Appelbaum gives a personal account of his life under surveillance.

Nor, as he made perfectly clear, did Jacob in any way trust me.

Appelbaum felt under siege by members of his community, the internet freedom/security/hacker/journalist world, for reasons I certainly wanted to explore, even though I understood that these were folks with hacking skills who might take issue with my work. He also felt deeply betrayed by a previous documentary maker which added to his trepidation about the project.

If we were to do this film, there would be conditions:

I and I alone would be allowed to film (handling a camera was never a skill I had put on a resumé); footage shot would be backed up daily onto two encrypted hard drives the passwords of which I would memorize, the original memory cards on which we filmed would be overwritten before my crossing any international borders; footage would never enter the United States.

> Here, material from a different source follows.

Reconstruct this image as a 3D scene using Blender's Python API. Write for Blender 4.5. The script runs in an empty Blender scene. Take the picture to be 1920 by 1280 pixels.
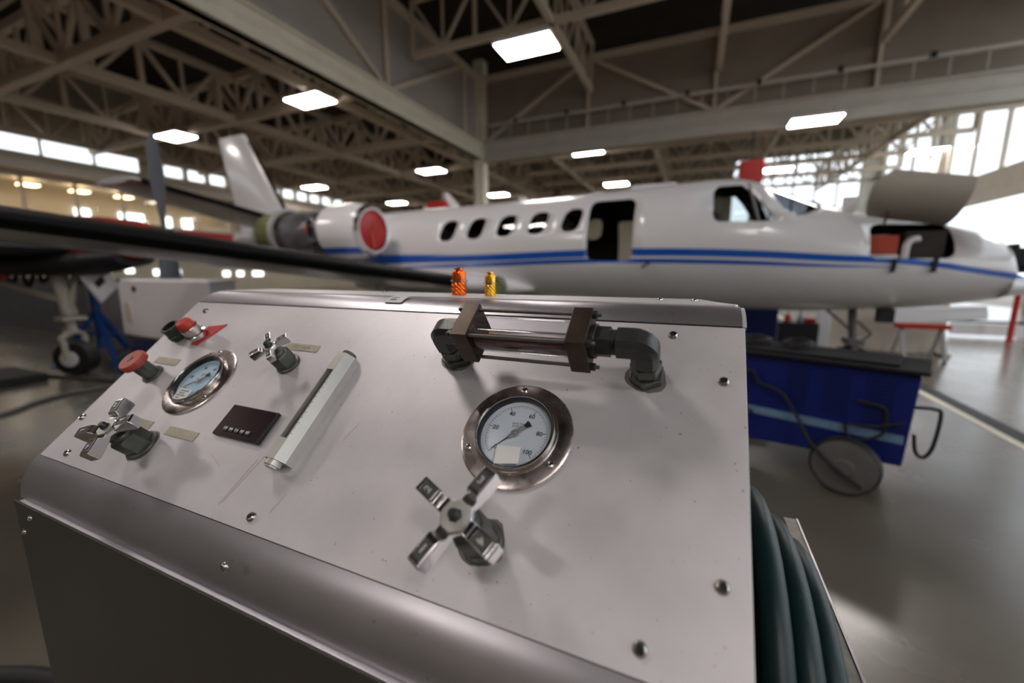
import bpy, bmesh, math, random
from mathutils import Vector, Matrix
random.seed(7)
PI = math.pi
sc = bpy.context.scene
COL = sc.collection
CH = 1.45                      # camera height above the floor
TH = math.radians(40.98)       # slope of the console's instrument panel
YAW, PITCH, FPX = math.radians(23.58), math.radians(9.667), 773.2

# ------------------------------------------------------------------ materials
def nodes_of(m):
    m.use_nodes = True
    nt = m.node_tree
    return nt, nt.nodes['Principled BSDF'], nt.links
def setin(b, name, v):
    if name in b.inputs: b.inputs[name].default_value = v
def mat(name, col, rough=.5, metal=0., var=0., vscale=6., bump=0., bscale=40., coat=0., trans=0., ior=1.45,
        spots=0., sscale=60., stretch=(1, 1, 1), rvar=0., emit=0., ecol=None, alpha=1., spec=.5):
    m = bpy.data.materials.new(name)
    nt, b, L = nodes_of(m)
    setin(b, 'Base Color', (*col, 1)); setin(b, 'Roughness', rough); setin(b, 'Metallic', metal)
    setin(b, 'Coat Weight', coat); setin(b, 'Coat Roughness', .08)
    setin(b, 'Transmission Weight', trans); setin(b, 'IOR', ior); setin(b, 'Alpha', alpha)
    setin(b, 'Specular IOR Level', spec)
    if emit:
        setin(b, 'Emission Color', (*(ecol or col), 1)); setin(b, 'Emission Strength', emit)
    N = nt.nodes
    if var or bump or spots or rvar:
        tc = N.new('ShaderNodeTexCoord'); mp = N.new('ShaderNodeMapping')
        mp.inputs['Scale'].default_value = stretch
        L.new(tc.outputs['Object'], mp.inputs['Vector'])
    if var or rvar:
        nz = N.new('ShaderNodeTexNoise'); nz.inputs['Scale'].default_value = vscale
        nz.inputs['Detail'].default_value = 5; nz.inputs['Roughness'].default_value = .6
        L.new(mp.outputs[0], nz.inputs['Vector'])
    last = None
    if var:
        mr = N.new('ShaderNodeMapRange'); mr.inputs['From Min'].default_value = .3; mr.inputs['From Max'].default_value = .7
        mr.inputs['To Min'].default_value = 1 - var; mr.inputs['To Max'].default_value = 1 + var * .6
        L.new(nz.outputs['Fac'], mr.inputs['Value'])
        mx = N.new('ShaderNodeVectorMath'); mx.operation = 'SCALE'; mx.inputs[0].default_value = col
        L.new(mr.outputs[0], mx.inputs['Scale']); last = mx.outputs[0]
        L.new(last, b.inputs['Base Color'])
    if spots:
        vo = N.new('ShaderNodeTexNoise'); vo.inputs['Scale'].default_value = sscale; vo.inputs['Detail'].default_value = 2
        L.new(mp.outputs[0], vo.inputs['Vector'])
        cr = N.new('ShaderNodeValToRGB'); cr.color_ramp.elements[0].position = .725; cr.color_ramp.elements[1].position = .76
        cr.color_ramp.elements[0].color = (1, 1, 1, 1); cr.color_ramp.elements[1].color = (1 - spots,) * 3 + (1,)
        L.new(vo.outputs['Fac'], cr.inputs['Fac'])
        mu = N.new('ShaderNodeMix'); mu.data_type = 'RGBA'; mu.blend_type = 'MULTIPLY'; mu.inputs['Factor'].default_value = 1
        if last: L.new(last, mu.inputs['A'])
        else: mu.inputs['A'].default_value = (*col, 1)
        L.new(cr.outputs['Color'], mu.inputs['B']); L.new(mu.outputs['Result'], b.inputs['Base Color'])
    if rvar:
        mr2 = N.new('ShaderNodeMapRange'); mr2.inputs['From Min'].default_value = .3; mr2.inputs['From Max'].default_value = .7
        mr2.inputs['To Min'].default_value = max(0, rough - rvar); mr2.inputs['To Max'].default_value = rough + rvar
        L.new(nz.outputs['Fac'], mr2.inputs['Value']); L.new(mr2.outputs[0], b.inputs['Roughness'])
    if bump:
        n2 = N.new('ShaderNodeTexNoise'); n2.inputs['Scale'].default_value = bscale; n2.inputs['Detail'].default_value = 4
        L.new(mp.outputs[0], n2.inputs['Vector'])
        bp = N.new('ShaderNodeBump'); bp.inputs['Strength'].default_value = bump; bp.inputs['Distance'].default_value = .002
        L.new(n2.outputs['Fac'], bp.inputs['Height']); L.new(bp.outputs[0], b.inputs['Normal'])
    return m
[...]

And once we finally made it to the editing stage, in addition to the hunting camera outside and the gun safe within (to guard the material from possible physical attacks), the suite must be “air-gapped”: the editing computer itself must be bought new for the project, preferably paid for in cash (less susceptible to being bugged in advance), must never go online, nor must any phone (their microphones vulnerable to external control even when off) ever enter the suite.

Memory keys and hard drives entering the suite must never leave again, i.e., ever go back online, creating a data “loop” that could allow the film’s data (or meta-data) to be tracked online. This meant that using, say Google Docs, a typical tool for directors and editors to work with a live script, would be impossible. 

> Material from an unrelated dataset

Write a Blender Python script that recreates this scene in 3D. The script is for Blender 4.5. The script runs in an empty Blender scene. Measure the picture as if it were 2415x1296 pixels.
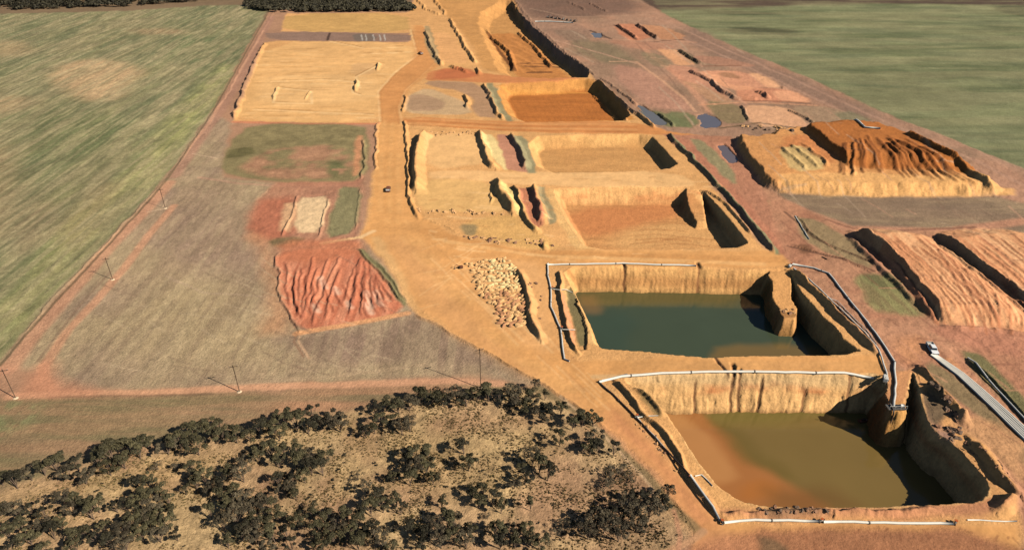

This requirement, painful for one so technically challenged, would lead us to many awkward workarounds. In this case, a piece of “open source” software called Etherpad, a Soviet-style clunky offline version of Google Docs was set up, through the hardwiring of two other offline computers old enough to possess ethernet ports.

And even once, hesitatingly and with endless second-guessing, Appelbaum agreed to do the film, his worry did not abate. 

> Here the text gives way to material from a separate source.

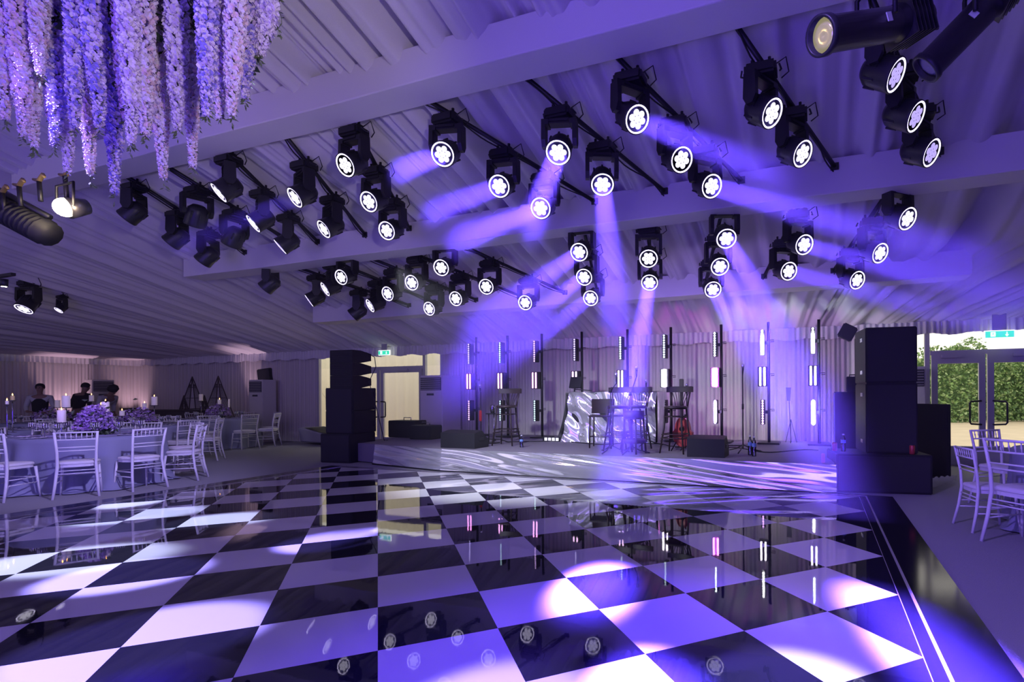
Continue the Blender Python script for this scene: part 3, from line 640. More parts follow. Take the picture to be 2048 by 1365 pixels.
for i, (x, c1_, s1, c2_, s2, c3_, s3) in enumerate(TW):
    o = thing('light_tower', 'black light tower on stage, %s from the left, %s' % (ORD[i], ['magenta strips over a violet bar', 'magenta strips half behind a high stool', 'magenta strips over a pale dotted bar', 'behind the laptop stand', 'behind the draped booth', 'very white centre strips', 'brightest magenta strips', 'glaring white top bar', 'glaring white bottom bar'][i]), 'light tower', (x, TY, SZ), 0, 'row of light towers along the stage back')
    pb = MB(); pb.tube([(.10, .08, .02), (.10, .08, 2.65 - SZ)], .027, M_black, 10); pb.build('pole', None, o)
    b = MB(); b.box((.10, .08, .015), (.4, .4, .03), M_black, bev=.008); b.build('base', None, o)
    for (zc, L, kind, cc, ss) in ((2.26, .47, 0, c1_, s1), (1.63, .37, 1, c2_, s2), (.97, .46, 0, c3_, s3)):
        zc -= SZ; w_ = .075 if kind == 0 else .17; dp = .16
        f = MB().box((0, 0, zc), (w_, dp, L), M_dark, bev=.006).build('led_bar' if kind == 0 else 'strip_light', None, o)
        em = emis('led colour %d %d %d' % (i, kind, int(zc * 10)), cc, ss)
        if kind == 0:
            b = MB()
            for q in range(10): b.lathe([(.0, .012), (.013, .01), (.019, .0)], c=(0, 0, 0), m=em, n=10, T=Matrix.Translation((0, -dp / 2 - .001, zc - L / 2 + (q + .5) * L / 10)) @ Matrix.Rotation(PI / 2, 4, 'X'))
            b.build('led_row', None, f)
        else:
            for s_ in (-1, 1): MB().box((.038 * s_, -dp / 2 - .004, zc), (.034, .012, L - .03), em, bev=.004).build('light_tube', None, f)
        MB().box((.06, .05, zc), (.09, .03, .06), M_black).build('bracket', None, f)
        MB().tube([(.12, .06, zc + .05), (.2, .05, zc + .05), (.2, .05, zc + .02), (.14, .06, zc + .02)], .007, M_black, 6).build('clamp_knob', None, f)
for x, z, c, e in ((-.96, 2.2, (.9, .9, 1), 7), (-.08, 2.2, (.8, .9, 1), 5), (-.08, .97, (1, .98, .85), 16), (-1.84, .97, (.6, .4, 1), 8), (-1.84, 1.63, (1, .12, 1), 24), (-2.84, 1.63, (.9, .75, 1), 3)):
    l = bpy.data.lights.new('tower_glow', 'AREA'); l.shape = 'RECTANGLE'; l.size = .06; l.size_y = .4; l.color = c; l.energy = e; lo = bpy.data.objects.new('tower_glow', l); col.objects.link(lo); lo.location = (x, TY - .12, z); lo.rotation_euler = (PI / 2, 0, 0)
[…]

“You should really think twice about doing this,” he warned me on an encrypted call prior to our first interview. I was in my living room looking out at a flower shuddering in the early spring. “You have a wife and two kids and another on the way and you think you’re being brave but you can’t even begin to understand what it means to be brave since you can’t know what they will do to you ’til it’s too late.”

So was he paranoid or were they really out to get him? Was I brave or foolhardy? These questions have dogged me throughout. Challenging though this journey has been, it’s also been fascinating, and I feel the tale of a movement’s rise and fall which Appelbaum’s story embodies, is an important one. Now that the film’s being released audiences can decide the answers to these questions, and he and I will both learn the true costs of having made this film.